В уютном заповеднике японской старины Нара он ненадолго успокоился. У подножия холма Хонда вышел из машины, чтобы совершить свое последнее восхождение, хотя асфальтированная дорога вела до самых ворот монастыря. Шофер укоризненно смотрел, как старик начал взбираться по крутой тропке, бегущей между стволов криптомерии, чьи тени ложились черными полосами, перемежаясь с белыми полосами света. Хонда в изнеможении падал на каждую скамью, но внутреннее чувство подсказывало ему, что он непременно должен не просто повторить свой прежний путь по снегу вслед за другом, но уподобиться во всем чахоточному больному, который много раз поднимался в гору, совсем обессиленный. В монастыре его встретили очень любезно, и восьмидесятилетняя настоятельница Сатоко сразу же к нему вышла, на удивление молодая, несмотря на отчетливые, словно бы промытые морщины. «Раньше он видел ее будто на свету, а теперь на ее лицо упали тени. За шестьдесят лет, прожитые Хондой, она всего-навсего отступила в тень». Он наконец отважился заговорить с настоятельницей о Киёаки, но это имя ей было не знакомо. Может быть, она просто стала глухой и не расслышала?[37] Нет, она расслышала хорошо, но Киёаки Мацугэ ей действительно незнаком. Хонда осмелился упрекнуть ее в неискренности: разве можно забыть Киёаки?

— Господин Хонда, я ничего не забыла из дарованного мне в прошлом. Но, боюсь, Киеяки Мацугэ мне неизвестен. Вы уверены, что он когда-либо существовал?

— Но откуда же тогда мы с вами знаем друг друга? Существуют архивы, документы подтверждают, что семьи Аякура и Мацугз были на самом деле.

— Да, в прошлом документы что-то значили. Но вы в самом деле убеждены, что Киёаки Мацугэ существует? И как вы сможете доказать, что мы друг друга знаем?

— Я приходил сюда шестьдесят лет назад.

— Память — зеркало миражей. Иногда в ней всплывают такие далекие образы, что мы не в силах их разглядеть. Иногда — те, что только кажутся близкими.

— Но если не было Киёаки, значит, не было Исао, не было Йинг Чан. Что же, не было и меня?

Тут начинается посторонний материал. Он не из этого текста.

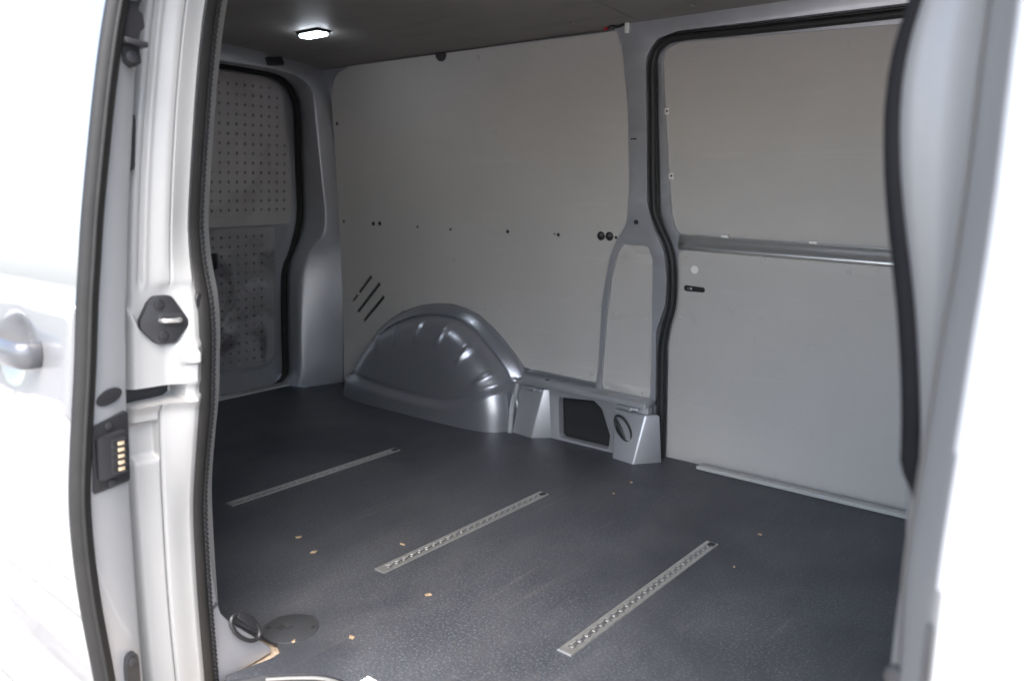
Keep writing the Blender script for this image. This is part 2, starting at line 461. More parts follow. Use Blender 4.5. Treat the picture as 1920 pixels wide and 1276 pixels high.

— Есть мы или нет, говорит нам сердце, — отвечает настоятельница,

На прощание она ведет старика во внутренний дворик монастыря, где нет ничего, кроме лучей палящего солнца и обведенного квадратом стен пустынного дивного неба. Так закачивается тетралогия «Море изобилия».


Для нас важнее всего понять, каким образом блестящий писатель Мисима, которым восхищались и возмущались — что по сути одно и то же — из-за его вызывающих и потрясающих книг, стал человеком, ищущим смерти. Честно говоря, попытка отчасти бессмысленная, — известно, что тяга к смерти нередко сопутствует людям, страстно любящим жизнь, и мы находим эту тягу уже в самых ранних его произведениях. Но важно определить, когда именно он выбрал себе именно такую смерть и выносил ее — мы уже говорили об этом в начале нашего эссе — как свой главный шедевр.

Обычно принято называть 1959 год: роман «Дом Киоко», которым он очень дорожил, публика не оценила; но для писателя, который написал столько произведений и готов был написать еще столько же, равнодушие читателя вряд ли стало смертельным ударом. Немногим позже, а точнее, позже некуда, — если не забывать, что мы размышляем о смерти Мисимы, которая наступила ровно через год после этого, — его надежды были вновь горько обмануты: Нобелевскую премию, а он рассчитывал ее получить, присудили его другу и учителю, великому писателю старшего поколения, Кавабате, описывавшему в изысканно импрессионистической манере только ту Японию, что ещё сберегала хоть какие-то следы прошлого. Для Мисимы, по-детски жаждавшего признания Европы, это было серьезным, ударом, тем более серьезным, что решение вскоре умереть навсегда лишало его такой возможности. Но и это разочарование царапнуло его, не затронув глубин: мы знаем, что он поспешил поздравить победившего учителя, выразив ему свое восхищение, знаем, что Кавабата считал шедевром тетралогию, над которой Мисима тогда работал, ведя ее к завершению.